By the way, the pilot from that flight, Michel Bacos, died in 2019. HaTikvah was played at his funeral because in many ways, his choice, along with that of his crew, to remain with the hostages – their responsibility – rather than to be let free when the terrorists separated the Jewish hostages from the non-Jewish, became a defining moment in his life. 

 Soloveichik continues “Speaking at the United Nations, Israeli ambassador Chaim Herzog argued that this had been a victory for the entire free world: ‘We are proud not only because we have saved the lives of over 100 innocent people – men, women, and children – but because of the significance of our act for the cause of human freedom.’ The Israelis had, on the American bicentennial, proclaimed liberty throughout the land and fulfilled, for the hostages, the very same biblical verse: ‘Each man shall return to his heritage, each man to his family.’” 

We have the concept of 50 years as a regular anniversary of celebrating liberty, the concept of Jubilee to honor the notion that things return to how they were, and the ever present need to fight for freedom that defines the very notion of liberty at its core. Hopefully the fight is in the realm of ideology and ideas, but sometimes, as we all know, the fight must be taken to the realm of taking up arms to defend that which is most precious to us. 

 There is liberty and there is freedom.

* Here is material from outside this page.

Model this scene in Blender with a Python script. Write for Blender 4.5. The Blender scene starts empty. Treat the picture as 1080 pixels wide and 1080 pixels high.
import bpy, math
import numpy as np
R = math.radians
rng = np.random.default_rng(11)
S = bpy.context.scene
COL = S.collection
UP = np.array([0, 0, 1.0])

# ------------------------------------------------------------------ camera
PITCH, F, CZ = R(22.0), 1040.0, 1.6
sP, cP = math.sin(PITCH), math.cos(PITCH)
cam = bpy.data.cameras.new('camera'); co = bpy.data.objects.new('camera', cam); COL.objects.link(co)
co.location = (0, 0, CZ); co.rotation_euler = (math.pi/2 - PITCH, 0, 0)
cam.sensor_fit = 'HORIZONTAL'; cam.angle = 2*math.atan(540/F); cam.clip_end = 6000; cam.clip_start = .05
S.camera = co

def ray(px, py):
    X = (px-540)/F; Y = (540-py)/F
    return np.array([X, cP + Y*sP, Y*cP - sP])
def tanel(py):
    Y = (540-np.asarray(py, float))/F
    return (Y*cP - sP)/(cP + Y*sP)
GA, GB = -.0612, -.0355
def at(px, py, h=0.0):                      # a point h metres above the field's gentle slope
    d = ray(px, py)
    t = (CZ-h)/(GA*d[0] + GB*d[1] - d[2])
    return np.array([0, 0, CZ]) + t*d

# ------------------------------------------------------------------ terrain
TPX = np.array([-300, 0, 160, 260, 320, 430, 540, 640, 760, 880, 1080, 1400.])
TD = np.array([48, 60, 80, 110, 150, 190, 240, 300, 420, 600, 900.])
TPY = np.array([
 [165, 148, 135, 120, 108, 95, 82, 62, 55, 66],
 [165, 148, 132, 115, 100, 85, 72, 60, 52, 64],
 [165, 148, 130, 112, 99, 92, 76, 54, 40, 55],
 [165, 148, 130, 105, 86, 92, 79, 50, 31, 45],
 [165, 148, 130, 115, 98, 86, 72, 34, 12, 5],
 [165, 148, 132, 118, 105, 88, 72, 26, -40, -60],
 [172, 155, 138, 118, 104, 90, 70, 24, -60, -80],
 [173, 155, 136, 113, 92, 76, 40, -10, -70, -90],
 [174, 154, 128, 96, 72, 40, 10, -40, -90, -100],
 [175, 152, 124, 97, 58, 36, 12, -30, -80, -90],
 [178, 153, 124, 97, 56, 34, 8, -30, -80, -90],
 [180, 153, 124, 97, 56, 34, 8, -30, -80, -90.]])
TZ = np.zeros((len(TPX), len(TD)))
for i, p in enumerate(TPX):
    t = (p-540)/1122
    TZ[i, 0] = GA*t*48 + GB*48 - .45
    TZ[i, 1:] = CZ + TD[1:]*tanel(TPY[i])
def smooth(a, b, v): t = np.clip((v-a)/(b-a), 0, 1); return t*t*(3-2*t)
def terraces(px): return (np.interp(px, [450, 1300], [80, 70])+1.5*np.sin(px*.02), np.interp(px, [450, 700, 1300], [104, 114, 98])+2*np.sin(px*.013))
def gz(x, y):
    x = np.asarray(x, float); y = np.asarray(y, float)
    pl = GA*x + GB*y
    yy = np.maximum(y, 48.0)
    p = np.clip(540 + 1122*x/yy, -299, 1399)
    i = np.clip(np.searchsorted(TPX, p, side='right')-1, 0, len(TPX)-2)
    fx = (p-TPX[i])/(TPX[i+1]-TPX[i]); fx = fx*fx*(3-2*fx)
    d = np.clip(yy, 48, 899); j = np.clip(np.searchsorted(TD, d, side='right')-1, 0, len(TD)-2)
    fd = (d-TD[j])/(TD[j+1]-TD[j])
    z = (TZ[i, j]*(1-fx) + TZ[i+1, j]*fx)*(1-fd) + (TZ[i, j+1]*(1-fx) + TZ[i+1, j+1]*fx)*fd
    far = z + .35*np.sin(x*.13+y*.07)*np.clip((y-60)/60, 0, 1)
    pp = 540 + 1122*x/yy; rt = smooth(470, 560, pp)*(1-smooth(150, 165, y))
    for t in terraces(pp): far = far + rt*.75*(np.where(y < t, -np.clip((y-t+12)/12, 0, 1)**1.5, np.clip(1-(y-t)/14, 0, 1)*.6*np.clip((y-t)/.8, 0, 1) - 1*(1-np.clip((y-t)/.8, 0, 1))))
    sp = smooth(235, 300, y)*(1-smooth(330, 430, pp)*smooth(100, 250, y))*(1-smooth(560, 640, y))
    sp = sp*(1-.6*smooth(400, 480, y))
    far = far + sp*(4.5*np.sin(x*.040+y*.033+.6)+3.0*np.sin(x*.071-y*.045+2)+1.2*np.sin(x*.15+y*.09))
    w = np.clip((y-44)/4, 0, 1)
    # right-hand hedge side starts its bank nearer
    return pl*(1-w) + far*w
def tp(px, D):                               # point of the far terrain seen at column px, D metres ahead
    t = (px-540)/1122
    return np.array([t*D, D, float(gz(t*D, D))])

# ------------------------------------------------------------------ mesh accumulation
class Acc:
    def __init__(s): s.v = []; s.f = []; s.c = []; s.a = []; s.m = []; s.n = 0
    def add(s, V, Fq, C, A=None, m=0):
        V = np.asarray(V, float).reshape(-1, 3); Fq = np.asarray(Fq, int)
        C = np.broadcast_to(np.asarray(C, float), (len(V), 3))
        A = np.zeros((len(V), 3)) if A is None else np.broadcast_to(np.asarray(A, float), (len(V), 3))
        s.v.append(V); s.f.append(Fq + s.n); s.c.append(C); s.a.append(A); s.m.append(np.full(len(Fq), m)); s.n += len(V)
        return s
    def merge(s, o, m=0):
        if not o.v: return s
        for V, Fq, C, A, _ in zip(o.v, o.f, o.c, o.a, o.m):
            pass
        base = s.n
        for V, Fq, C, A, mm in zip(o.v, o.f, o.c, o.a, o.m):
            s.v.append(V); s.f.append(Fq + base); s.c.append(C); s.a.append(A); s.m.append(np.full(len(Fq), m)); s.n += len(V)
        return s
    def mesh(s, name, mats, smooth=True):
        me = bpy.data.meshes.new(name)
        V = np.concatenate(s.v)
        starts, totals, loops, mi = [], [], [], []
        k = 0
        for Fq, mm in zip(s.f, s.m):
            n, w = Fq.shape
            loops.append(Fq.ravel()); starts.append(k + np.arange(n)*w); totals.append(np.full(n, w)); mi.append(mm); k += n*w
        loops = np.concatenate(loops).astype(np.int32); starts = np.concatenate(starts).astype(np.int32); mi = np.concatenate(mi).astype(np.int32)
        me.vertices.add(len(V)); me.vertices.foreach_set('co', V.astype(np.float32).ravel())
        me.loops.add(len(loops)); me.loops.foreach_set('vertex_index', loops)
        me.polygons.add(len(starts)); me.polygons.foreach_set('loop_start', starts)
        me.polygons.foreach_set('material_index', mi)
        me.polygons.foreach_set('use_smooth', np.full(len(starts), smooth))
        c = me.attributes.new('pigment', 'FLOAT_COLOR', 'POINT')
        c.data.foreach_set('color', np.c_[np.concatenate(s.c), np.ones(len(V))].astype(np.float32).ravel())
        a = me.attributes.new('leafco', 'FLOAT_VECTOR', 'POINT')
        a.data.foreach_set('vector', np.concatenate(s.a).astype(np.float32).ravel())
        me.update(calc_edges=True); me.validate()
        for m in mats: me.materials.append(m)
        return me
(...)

There is fighting for liberty and freedom, which Israel has demonstrated throughout its existence, and particularly 50 years ago on this date. And there is the freedom from enemies aiming to destroy through enticing sin that the Israelites were forced into fighting in Parshas Pinchas, which we see carried out in the battles of Parshas Matos. This is the source for it in the Torah, as it teaches that while no humans are perfect, it is those who are trying to destroy those looking to live their lives simply serving God and modeling His ways who are the enemy getting in the way of true freedom – freedom to choose to serve God in this world.